Unintentionally captured a photo with someone who looks like a swordsman in the movie with olden day themes.
Lhong 1919 Bangkok, Upper Floor View

No doubt this is a good place to explore historical architecture.

The wooden architecture and huge area of the mansion shows how wealthy the owner could be during his time.

It could be one of Bangkok’s best-kept secrets.

The sacred praying area.

The view from the upper floor is awesome, the whole stretch towards the riverside.

One of the rooms at the upper floor.

Close-up view of the shrine.

Three big Incense candles.

Going downstairs and turn right towards the riverside.
Wharf No. 41
This is one of the famous Bangkok attractions by the riverside.

This place was built in 1850 as a port for overseas shipping from British Malaya, mainland China, and British Hong Kong by Phraya Pisansuphaphol (Chuen), a wealthy Thai Chinese.

Spotted a Panda in red Chinese clothing, not that Super Panda I know.

There is also a Mazu Shrine at Wanglee Pier.

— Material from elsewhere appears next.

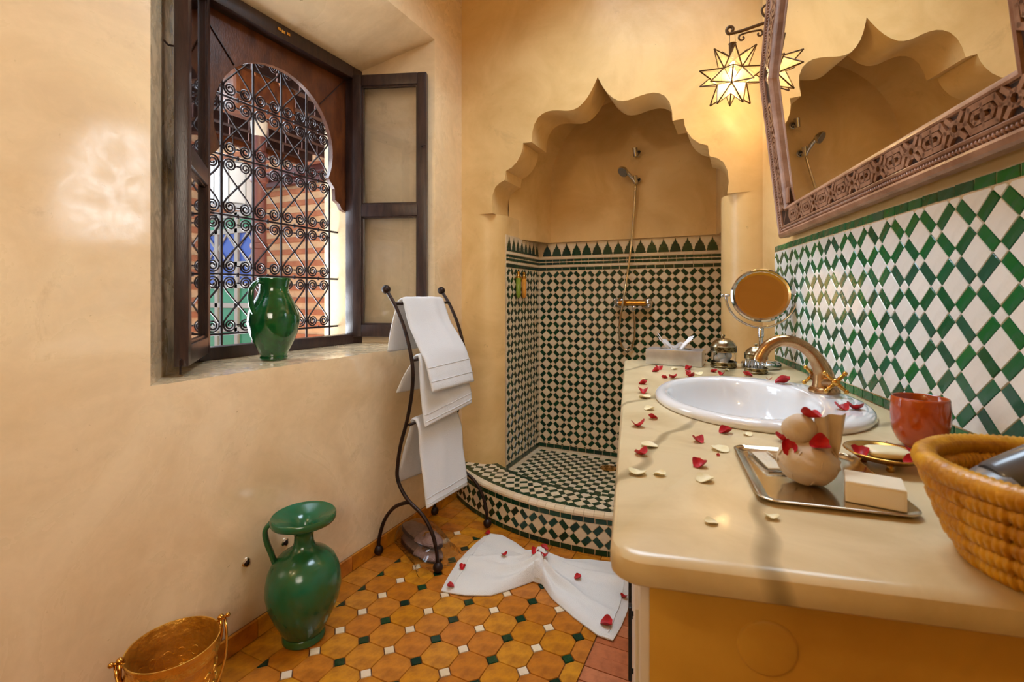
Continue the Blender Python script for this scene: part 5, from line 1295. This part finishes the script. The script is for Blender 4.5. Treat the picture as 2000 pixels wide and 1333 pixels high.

The main building at the riverside is yet to be opened to the public during our visit.

The port’s name is derived from the word Huang Chung Lhong (火船廊; lit: ‘steamer port’), an old name.

A place reviving the former port located on the Chao Phraya River, opposite Talad Noi.

Looking back into the mansion compound from the riverside.

A teashop that is closed during our visit, could be due to public holiday.

A nicely decorated back lane.

A mural that just fit.

Walking back towards the car. A different view angle from the first photo above.